The advertising market, once seen as a savior for these platforms, has continued on a downward trend over the past year. With the rise of AI, the competition for advertising dollars has become even more fierce. This has led to a situation where social media platforms and media companies are struggling to find ways to create sustainable business models that can support their operations.

Google and Facebook more or less have a duopoly on online advertising precisely because of the vast amounts of data they have collected and continue to collect on their users. Media companies like VICE, Buzzfeed, and many others simply cannot compete for ad dollars and are being forced to shut down or layoff a significant portion of their staff. Similarly, alternative platforms like Gab, Rumble, Truth Social, and others can’t compete for ad dollars in any meaningful way without compromising their core values.

Gab, a social media platform known for its commitment to free speech, has been at the forefront of this challenge since 2016. Gab was the first to successfully implement a subscription-based model, GabPRO, that allowed users to enjoy an ad-free experience while supporting the platform’s growth.

Today Gab is taking a radical move forward with this concept. Starting now in order to upload media files on the platform users will need to be a GabPRO subscriber, donor, or verified account. This shift reflects the reality that advertising is no longer enough to subsidize the costs of operating a free speech social media platform.

We simply can’t afford to host and endless stream of media files being uploaded from free users anymore and unless we do something now Gab Social will never have a sustainable business. Free users will still be able to share text, links, polls, and engage in other ways, but media uploads are by far the largest expense on our infrastructure and they will be reserved for the people who help us pay to keep that infrastructure online.

This sounds like a drastic measure and it is. Far too many people assume that Gab and other alternative platforms have the same business models as big tech platforms. We do not.

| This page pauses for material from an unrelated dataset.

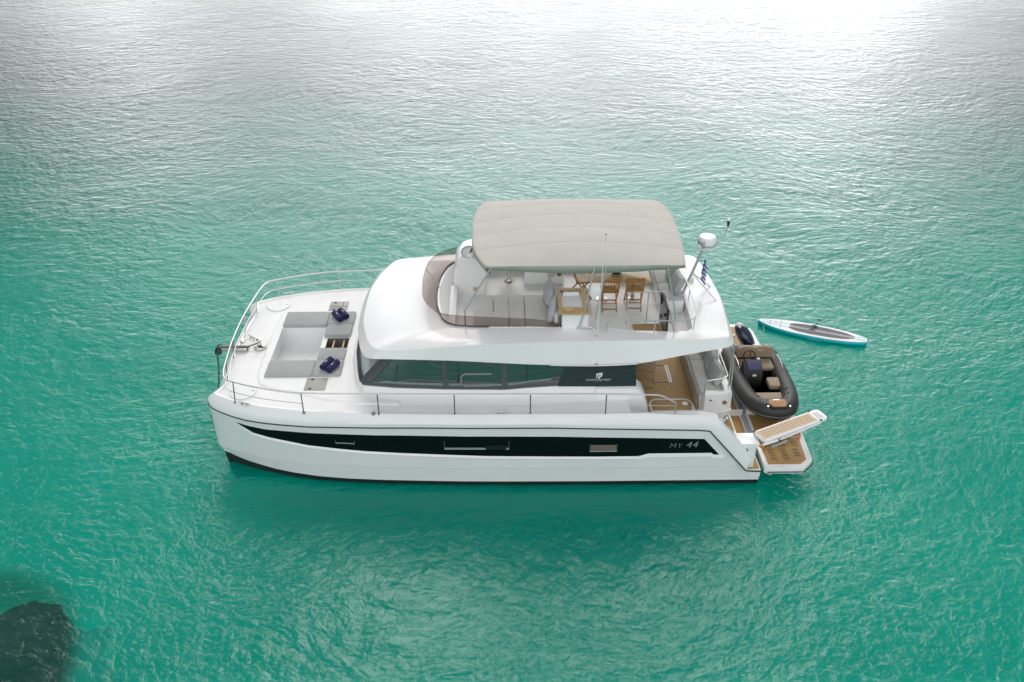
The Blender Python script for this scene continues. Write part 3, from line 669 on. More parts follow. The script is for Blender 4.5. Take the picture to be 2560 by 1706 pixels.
# underside
b.fill([[tuple(p) for p in rings[0]]])
b.build('superstructure', GEL, fly, sharp=14)
b = MB(); b.loft(rings[8:10]); b.build('coaming_lining', GEL, fly)
b = MB(); b.fill([[(p[0], p[1], 3.101) for p in rings[9]]])
floor = b.build('flybridge_sole', DECK, fly, flat=True)
b = MB()
for c_, sz in (((10.27, -.99, 3.115), (.70, .04, .03)), ((9.91, -1.35, 3.115), (.04, .68, .03)), ((10.63, -1.35, 3.115), (.04, .68, .03))): b.box(c_, sz)
sf = b.build('stair_head', GEL, fly, flat=True)
MB().prism([(9.94, -1.67), (10.60, -1.67), (10.60, -1.02), (9.94, -1.02)], 3.102, 3.108).build('top_tread', TEAK, sf, flat=True)
# smoked acrylic windshield
WB = [(5.29, 0, 3.462), (5.33, -.62, 3.462), (5.42, -1.05, 3.465), (5.54, -1.37, 3.465), (5.75, -1.58, 3.47), (6.16, -1.67, 3.475), (7, -1.715, 3.49), (7.7, -1.735, 3.495), (8.3, -1.75, 3.495)]
WT = [(4.97, 0, 3.80), (5.02, -.75, 3.80), (5.14, -1.17, 3.80), (5.32, -1.46, 3.80), (5.6, -1.66, 3.805), (6.05, -1.76, 3.81), (6.95, -1.83, 3.79), (7.5, -1.86, 3.775), (7.84, -1.87, 3.74)]
rb = ring([tuple(p) for p in smooth_path(WB, 4)])[:]; rt = ring([tuple(p) for p in smooth_path(WT, 4)])
b = MB(); b.loft([rb, lp(rb, rt, .5, .01), rt]); ws = b.build('windshield', ACRYLIC, fly, sharp=120, outward=(7.5, 0, 2.9))
b = MB(); k = len(rb) // 2; b.tube([(p[0], p[1], p[2] + .012) for p in rb[k-22:k+23]], .022, 6); b.build('windshield_base', mat('dark_brown_trim', (.05, .035, .035), .4), ws)
MB().tube([(5.37, .12, 3.50), (5.02, .55, 3.80)], .012, 6).build('support_strut', STEEL, ws)
b = MB(); b.tube(rt, .007, 6); b.build('edge_trim', mat('windshield_edge', (.16, .11, .11), .4), ws)
# helm console
b = MB(); pr = [(5.74, 3.1), (5.68, 3.62), (5.74, 3.95), (5.92, 4.16), (6.12, 4.22), (6.30, 4.14), (6.52, 3.72), (6.46, 3.5), (6.42, 3.1)]
b.loft([[(x, y, 3.1 + (z - 3.1) * f) for x, z in pr] for y, f in ((.42, .94), (.46, .985), (.60, 1), (1.25, 1), (1.4, .97))], cu=True, cap=True)
hc = b.build('helm_console', GEL, fly, sharp=40)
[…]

You can either have total free speech on a subscription-based platform or you can have a censored social network that offers all features for free on an ads-based platform. You cannot have both. So you must choose which you prefer to use. The platform that dictates what you can say and see that allows you to use every feature they have for free or the platform that allows you to say whatever you want and distribute that message to everyone, but has a small fee for some costly features. The choice is yours.